Consolidation of public sector banks may boost sentiment in the near term

Topics PSB | PSBs | public sector banks

Slowing economic growth will push the central bank to focus on reducing real rates
Friday’s announcement on consolidation of public sector banks (PSBs)  has come as a shot in the arm for the sector. State-owned banks will continue to benefit from lower yields on government bonds (G-Secs). Yields on G-Secs have slid a further 32 basis points (bps) to 6.56 per cent as of August 2019, after having dropped 47 bps sequentially to 6.88 per cent in the June 2019 quarter (Q1).

According to the RBI, banks have to account for a change in market value (referred to as MTM) of G-Secs held in the available for sale (AFS) basket on a sequential basis. PSBs are the major investors in G-Secs.

Bond prices are inversely related to yields. Therefore, a decline in yields means higher bond prices. Dhaval Dala, chief investment officer (fixed income), Edelweiss Asset Management, expects yields on the benchmark 10-year G-Sec to trend at the 6 per cent-level in the medium term. 

Slowing economic growth will push the central bank to focus on reducing real rates.

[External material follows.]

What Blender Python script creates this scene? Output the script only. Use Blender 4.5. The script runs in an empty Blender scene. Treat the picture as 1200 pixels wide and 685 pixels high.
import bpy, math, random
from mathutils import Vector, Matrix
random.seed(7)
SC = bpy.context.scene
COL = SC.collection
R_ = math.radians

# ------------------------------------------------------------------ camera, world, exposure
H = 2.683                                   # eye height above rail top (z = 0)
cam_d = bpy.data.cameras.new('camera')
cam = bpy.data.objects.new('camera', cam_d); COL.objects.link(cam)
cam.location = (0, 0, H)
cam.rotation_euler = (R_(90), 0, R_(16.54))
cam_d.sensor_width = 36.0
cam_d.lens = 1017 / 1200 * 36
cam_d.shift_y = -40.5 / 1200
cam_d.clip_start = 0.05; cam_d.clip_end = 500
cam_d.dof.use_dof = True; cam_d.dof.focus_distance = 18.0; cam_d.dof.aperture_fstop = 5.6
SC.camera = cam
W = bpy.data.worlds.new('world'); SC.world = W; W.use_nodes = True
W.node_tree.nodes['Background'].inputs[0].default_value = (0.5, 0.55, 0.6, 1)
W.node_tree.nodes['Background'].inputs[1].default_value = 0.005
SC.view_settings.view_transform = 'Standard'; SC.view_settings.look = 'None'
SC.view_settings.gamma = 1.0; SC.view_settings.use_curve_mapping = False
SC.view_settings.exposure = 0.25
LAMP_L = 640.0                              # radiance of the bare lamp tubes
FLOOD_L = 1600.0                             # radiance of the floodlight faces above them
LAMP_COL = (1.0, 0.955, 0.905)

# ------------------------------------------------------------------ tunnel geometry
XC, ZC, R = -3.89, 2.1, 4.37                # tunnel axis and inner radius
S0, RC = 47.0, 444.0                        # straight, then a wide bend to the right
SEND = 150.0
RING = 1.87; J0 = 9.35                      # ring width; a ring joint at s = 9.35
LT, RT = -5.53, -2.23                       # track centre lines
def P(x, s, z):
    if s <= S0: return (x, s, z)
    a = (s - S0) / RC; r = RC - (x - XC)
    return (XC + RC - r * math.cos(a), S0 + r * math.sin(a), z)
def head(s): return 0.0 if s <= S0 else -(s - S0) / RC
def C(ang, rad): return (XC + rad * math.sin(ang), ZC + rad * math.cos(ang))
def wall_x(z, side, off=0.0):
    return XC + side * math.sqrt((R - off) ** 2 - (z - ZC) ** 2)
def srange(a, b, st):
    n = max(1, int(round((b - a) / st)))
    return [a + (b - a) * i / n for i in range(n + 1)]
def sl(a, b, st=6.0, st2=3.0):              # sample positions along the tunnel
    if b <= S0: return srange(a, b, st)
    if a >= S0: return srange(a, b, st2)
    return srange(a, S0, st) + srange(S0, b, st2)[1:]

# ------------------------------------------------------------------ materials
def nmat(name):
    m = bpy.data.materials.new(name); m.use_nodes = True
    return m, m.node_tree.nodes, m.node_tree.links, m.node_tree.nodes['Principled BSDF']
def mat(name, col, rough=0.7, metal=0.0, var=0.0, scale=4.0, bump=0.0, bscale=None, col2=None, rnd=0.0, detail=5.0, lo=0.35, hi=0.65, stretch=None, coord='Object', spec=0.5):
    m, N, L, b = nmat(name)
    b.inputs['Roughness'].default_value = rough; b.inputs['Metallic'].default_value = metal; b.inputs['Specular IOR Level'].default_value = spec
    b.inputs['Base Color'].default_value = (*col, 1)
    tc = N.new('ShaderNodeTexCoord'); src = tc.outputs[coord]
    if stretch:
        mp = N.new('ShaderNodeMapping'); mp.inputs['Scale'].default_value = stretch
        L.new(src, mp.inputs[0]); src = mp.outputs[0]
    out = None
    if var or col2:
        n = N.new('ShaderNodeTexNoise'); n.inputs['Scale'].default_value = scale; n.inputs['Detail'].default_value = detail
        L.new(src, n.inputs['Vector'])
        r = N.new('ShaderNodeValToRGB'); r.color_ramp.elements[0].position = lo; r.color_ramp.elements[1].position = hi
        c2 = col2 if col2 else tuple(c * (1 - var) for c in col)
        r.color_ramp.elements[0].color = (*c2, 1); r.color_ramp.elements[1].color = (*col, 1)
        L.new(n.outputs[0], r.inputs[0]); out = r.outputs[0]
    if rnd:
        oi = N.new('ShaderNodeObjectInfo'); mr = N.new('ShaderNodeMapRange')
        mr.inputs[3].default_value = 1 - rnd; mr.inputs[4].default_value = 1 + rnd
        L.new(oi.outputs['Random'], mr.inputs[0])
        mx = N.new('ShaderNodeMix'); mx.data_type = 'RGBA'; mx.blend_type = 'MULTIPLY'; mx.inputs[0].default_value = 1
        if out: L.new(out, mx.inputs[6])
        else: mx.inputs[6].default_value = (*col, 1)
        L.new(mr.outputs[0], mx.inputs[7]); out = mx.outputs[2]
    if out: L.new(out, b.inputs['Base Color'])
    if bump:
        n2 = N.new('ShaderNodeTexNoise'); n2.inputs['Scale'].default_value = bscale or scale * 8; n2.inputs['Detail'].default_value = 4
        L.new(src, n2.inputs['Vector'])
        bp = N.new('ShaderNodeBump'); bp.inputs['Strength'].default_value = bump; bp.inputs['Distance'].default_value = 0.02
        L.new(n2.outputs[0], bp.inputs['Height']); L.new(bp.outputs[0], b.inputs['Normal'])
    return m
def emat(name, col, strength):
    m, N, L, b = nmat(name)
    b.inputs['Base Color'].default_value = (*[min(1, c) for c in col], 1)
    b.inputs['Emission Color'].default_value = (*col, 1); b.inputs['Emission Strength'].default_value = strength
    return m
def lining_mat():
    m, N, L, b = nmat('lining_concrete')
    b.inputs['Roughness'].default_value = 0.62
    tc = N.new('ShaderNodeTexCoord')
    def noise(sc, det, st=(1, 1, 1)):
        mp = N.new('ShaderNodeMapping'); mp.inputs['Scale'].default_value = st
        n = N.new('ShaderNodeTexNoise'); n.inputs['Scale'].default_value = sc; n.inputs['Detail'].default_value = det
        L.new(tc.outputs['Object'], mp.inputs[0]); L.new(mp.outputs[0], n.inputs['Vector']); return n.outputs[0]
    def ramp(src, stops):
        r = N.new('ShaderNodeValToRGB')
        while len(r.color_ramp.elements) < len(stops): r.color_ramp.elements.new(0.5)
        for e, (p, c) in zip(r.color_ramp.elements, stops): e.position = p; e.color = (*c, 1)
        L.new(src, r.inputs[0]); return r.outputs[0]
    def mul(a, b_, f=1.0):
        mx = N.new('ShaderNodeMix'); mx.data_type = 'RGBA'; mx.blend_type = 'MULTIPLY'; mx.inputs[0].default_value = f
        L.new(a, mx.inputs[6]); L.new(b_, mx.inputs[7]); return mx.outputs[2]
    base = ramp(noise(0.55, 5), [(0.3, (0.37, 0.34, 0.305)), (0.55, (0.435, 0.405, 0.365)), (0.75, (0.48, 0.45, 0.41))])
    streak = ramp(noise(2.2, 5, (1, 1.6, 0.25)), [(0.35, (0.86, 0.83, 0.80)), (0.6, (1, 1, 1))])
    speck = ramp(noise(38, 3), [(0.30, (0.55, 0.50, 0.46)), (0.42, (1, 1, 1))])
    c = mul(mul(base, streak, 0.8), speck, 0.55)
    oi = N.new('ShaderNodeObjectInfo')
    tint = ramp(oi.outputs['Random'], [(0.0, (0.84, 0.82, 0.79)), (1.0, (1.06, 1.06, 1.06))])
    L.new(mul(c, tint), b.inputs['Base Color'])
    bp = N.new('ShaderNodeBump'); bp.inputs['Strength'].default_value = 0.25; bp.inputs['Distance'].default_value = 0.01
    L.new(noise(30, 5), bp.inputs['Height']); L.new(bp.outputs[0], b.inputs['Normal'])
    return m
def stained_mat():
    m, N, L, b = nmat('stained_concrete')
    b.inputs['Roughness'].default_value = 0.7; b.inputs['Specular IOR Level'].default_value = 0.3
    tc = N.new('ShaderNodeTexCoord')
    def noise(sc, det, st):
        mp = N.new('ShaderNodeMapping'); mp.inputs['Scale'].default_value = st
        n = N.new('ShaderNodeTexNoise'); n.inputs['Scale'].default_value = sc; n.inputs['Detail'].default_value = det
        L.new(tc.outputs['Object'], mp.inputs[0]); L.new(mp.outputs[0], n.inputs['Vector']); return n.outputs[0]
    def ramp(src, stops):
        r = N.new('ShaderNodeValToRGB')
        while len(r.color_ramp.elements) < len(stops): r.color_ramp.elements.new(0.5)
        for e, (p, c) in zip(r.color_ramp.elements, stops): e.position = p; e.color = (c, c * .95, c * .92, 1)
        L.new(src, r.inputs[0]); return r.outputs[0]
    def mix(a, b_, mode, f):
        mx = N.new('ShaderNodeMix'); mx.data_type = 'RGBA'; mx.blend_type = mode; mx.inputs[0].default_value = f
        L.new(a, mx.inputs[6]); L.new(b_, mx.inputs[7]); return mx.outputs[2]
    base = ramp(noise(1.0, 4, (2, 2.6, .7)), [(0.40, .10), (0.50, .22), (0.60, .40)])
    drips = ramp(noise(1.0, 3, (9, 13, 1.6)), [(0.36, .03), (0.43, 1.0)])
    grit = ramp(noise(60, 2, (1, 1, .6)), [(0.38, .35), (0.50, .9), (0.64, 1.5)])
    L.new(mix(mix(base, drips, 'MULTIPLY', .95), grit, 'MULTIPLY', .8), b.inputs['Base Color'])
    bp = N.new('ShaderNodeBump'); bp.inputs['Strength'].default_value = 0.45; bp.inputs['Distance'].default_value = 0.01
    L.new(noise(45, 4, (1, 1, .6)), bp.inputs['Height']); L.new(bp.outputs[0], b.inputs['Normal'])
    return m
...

That said, prospects of a government stimulus package, as well as currency and interest rate movements in the global markets, could impact domestic sentiment in the near term. Even if yields of G-Secs sustain at the current level at the end of the September quarter, PSBs could, overall,  witness over Rs 8,000 crore in MTM gains, estimate analysts.

According to Anil Gupta, head (financial sector ratings), ICRA, a 10-bp change in G-Sec yields translates to around Rs 2,600-crore in MTM impact for PSBs. In Q1, an aggregate MTM gain of Rs 1,323 crore for the top five PSBs (excluding Canara Bank) lifted their aggregate net profit by 67 per cent.

The actual MTM impact, however, varied from bank to bank, depending on the size of their respective AFS book and tenure of investments (higher the tenure, higher the MTM gains). For instance, State Bank of India, which had 41.7 per cent of its Rs 9.5-trillion investment book under AFS as of June, emerged the major beneficiary with Rs 1,225 crore of MTM gains.

Though Bank of India had to provide Rs 121 crore towards MTM, the provisioning on account of MTM loss was down 31 per cent on a sequential basis and a sharp 69 per cent on a year-on-year basis. However, the near-term business impact on account of merger the process and non-corporate and new corporate slippages, are key factors to keep an eye out for.